5. A la différence de l'obligation d'information instituée par le règlement (UE) n° 604/2013 du 26 juin 2013, qui prévoit un document d'information sur les droits et obligations des demandeurs d'asile, dont la remise doit intervenir au début de la procédure d'examen des demandes d'asile pour permettre aux intéressés de présenter utilement leur demande aux autorités compétentes, l'obligation d'information prévue par les dispositions de l'article 18, paragraphe 1, du règlement (CE) n° 2725/2000 du 11 décembre 2000, aujourd'hui reprises à l'article 29, paragraphe 1, du règlement (UE) n° 603/2013 du 26 juin 2013, a uniquement pour objet et pour effet de permettre d'assurer la protection effective des données personnelles des demandeurs d'asile concernés, laquelle est garantie par l'ensemble des Etats membres relevant du régime européen d'asile commun. Le droit d'information des demandeurs d'asile contribue, au même titre que le droit de communication, le droit de rectification et le droit d'effacement de ces données, à cette protection.
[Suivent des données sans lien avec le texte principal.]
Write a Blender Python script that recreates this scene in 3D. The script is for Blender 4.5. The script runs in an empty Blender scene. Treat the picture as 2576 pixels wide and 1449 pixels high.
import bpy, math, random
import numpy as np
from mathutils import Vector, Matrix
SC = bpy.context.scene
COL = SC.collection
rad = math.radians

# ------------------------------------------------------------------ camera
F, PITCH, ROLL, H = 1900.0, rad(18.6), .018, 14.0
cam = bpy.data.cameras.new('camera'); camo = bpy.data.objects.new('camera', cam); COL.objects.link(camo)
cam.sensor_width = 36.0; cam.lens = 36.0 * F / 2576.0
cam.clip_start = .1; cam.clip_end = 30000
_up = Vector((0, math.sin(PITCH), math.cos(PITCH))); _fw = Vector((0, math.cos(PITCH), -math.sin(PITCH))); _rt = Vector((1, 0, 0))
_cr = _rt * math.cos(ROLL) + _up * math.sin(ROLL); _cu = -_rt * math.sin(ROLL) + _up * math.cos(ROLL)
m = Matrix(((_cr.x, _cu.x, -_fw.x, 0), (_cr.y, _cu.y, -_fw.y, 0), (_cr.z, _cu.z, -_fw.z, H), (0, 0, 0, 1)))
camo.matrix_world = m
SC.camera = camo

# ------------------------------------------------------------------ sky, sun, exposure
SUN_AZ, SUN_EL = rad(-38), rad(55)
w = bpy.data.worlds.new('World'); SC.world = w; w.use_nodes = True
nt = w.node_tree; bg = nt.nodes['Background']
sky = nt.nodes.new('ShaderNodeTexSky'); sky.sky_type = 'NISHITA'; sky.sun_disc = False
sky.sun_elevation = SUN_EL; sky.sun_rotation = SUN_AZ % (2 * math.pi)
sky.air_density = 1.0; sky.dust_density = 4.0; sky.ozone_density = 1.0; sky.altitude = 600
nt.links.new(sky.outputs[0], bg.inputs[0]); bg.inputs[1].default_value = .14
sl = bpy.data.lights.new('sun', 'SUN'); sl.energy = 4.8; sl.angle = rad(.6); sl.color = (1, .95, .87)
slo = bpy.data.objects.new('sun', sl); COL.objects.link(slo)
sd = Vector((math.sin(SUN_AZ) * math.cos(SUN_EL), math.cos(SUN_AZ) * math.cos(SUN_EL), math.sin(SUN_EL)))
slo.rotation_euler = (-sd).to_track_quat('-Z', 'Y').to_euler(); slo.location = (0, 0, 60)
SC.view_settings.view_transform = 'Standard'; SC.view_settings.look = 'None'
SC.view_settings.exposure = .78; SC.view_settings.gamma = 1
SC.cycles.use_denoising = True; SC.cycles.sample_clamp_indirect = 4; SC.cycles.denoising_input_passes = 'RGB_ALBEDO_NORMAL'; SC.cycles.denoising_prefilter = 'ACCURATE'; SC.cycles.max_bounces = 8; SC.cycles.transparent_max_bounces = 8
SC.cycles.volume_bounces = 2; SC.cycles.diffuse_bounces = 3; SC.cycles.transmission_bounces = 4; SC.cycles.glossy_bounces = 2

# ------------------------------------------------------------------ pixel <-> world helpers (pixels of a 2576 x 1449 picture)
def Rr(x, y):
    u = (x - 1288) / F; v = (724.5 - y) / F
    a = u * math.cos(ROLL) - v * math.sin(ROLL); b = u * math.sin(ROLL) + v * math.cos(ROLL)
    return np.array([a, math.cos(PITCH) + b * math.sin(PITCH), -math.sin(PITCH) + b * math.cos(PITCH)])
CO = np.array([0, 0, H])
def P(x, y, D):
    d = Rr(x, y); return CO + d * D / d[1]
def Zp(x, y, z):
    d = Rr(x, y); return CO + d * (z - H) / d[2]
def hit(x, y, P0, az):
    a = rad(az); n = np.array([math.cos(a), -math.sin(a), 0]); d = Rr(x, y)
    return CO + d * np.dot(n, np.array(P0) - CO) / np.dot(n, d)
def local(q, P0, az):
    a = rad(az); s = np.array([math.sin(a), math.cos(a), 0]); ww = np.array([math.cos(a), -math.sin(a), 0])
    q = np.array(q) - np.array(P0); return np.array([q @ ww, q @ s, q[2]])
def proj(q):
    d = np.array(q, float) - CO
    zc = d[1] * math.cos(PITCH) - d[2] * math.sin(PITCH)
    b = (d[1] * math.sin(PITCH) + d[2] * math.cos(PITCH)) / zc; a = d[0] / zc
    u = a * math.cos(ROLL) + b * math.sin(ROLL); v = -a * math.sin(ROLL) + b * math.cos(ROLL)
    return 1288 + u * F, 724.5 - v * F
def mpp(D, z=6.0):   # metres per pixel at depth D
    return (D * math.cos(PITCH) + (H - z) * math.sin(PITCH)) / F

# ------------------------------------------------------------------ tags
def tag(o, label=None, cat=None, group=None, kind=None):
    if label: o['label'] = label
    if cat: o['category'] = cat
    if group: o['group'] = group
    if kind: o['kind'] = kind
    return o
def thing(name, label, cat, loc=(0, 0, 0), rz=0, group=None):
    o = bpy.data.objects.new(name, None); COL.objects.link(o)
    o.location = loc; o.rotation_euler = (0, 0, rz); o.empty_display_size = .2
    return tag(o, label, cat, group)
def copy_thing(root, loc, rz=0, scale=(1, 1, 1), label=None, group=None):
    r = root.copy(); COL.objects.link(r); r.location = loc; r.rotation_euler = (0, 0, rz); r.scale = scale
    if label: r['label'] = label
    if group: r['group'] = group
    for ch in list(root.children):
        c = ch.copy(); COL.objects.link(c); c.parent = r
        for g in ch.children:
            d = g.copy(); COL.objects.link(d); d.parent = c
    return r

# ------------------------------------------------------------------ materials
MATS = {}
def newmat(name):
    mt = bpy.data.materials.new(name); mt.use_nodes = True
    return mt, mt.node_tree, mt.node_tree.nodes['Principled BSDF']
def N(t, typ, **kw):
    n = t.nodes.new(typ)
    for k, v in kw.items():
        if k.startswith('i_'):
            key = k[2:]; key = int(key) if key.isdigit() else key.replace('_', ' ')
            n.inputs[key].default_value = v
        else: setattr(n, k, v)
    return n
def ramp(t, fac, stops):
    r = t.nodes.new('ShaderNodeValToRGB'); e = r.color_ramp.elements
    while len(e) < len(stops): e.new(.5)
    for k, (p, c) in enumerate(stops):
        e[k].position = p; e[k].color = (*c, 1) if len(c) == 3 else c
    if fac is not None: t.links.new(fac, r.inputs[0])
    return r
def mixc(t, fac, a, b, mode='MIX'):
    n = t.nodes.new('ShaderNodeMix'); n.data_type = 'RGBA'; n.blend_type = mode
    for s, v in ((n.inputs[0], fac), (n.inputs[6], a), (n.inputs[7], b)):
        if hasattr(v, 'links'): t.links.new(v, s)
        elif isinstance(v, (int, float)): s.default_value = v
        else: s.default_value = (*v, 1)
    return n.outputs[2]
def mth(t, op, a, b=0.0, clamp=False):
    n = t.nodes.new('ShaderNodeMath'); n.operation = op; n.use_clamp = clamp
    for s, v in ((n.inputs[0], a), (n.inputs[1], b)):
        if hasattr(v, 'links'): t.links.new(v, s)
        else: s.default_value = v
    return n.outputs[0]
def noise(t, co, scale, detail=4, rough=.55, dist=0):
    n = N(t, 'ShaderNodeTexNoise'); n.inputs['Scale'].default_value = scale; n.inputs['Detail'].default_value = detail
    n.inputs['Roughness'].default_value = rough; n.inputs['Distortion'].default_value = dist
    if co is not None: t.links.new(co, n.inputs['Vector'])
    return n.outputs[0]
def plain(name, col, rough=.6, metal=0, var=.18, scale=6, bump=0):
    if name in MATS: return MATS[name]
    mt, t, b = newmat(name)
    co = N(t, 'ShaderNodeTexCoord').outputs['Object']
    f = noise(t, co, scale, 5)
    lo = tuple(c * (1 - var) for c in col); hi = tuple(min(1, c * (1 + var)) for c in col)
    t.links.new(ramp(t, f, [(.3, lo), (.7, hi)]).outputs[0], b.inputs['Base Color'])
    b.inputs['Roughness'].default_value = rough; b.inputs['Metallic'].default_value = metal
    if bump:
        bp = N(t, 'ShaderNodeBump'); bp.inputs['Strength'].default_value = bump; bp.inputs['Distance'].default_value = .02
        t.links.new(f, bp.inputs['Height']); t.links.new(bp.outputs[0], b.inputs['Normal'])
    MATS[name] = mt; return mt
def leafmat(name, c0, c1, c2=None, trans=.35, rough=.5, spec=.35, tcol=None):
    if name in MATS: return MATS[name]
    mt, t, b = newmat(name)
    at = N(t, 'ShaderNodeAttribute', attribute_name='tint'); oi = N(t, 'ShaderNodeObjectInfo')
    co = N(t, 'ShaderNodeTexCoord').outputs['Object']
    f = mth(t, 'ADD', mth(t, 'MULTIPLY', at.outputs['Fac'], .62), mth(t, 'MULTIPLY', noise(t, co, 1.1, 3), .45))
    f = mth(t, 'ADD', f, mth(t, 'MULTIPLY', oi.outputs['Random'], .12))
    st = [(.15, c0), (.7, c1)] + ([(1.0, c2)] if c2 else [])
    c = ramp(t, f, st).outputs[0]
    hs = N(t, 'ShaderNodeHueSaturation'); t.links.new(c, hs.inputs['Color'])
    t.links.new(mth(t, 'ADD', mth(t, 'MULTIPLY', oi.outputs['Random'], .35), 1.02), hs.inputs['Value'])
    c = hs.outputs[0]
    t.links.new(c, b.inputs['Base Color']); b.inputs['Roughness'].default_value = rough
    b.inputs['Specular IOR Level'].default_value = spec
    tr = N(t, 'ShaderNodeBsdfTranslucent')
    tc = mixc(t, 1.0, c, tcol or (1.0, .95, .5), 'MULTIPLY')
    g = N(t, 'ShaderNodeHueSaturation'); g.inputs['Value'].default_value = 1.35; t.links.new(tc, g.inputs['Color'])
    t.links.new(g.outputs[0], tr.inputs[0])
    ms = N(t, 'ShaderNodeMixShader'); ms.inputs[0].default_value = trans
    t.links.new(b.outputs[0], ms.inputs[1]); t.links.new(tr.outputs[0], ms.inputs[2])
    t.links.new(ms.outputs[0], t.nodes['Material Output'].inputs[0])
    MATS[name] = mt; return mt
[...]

6. Il s'en suit que la méconnaissance de cette obligation d'information ne peut être utilement invoquée à l'encontre des décisions par lesquelles l'Etat français refuse l'admission provisoire au séjour à un demandeur d'asile et remet celui-ci aux autorités compétentes pour examiner sa demande.

7. Il résulte de ce qui vient d'être dit au point précédent que la deuxième et la troisième questions posées par la cour administrative d'appel de Versailles sont sans objet.

Le présent avis sera notifié à la cour administrative d'appel de Versailles, au ministre de l'intérieur et à M. B...A.... Il sera publié au Journal officiel de la République française.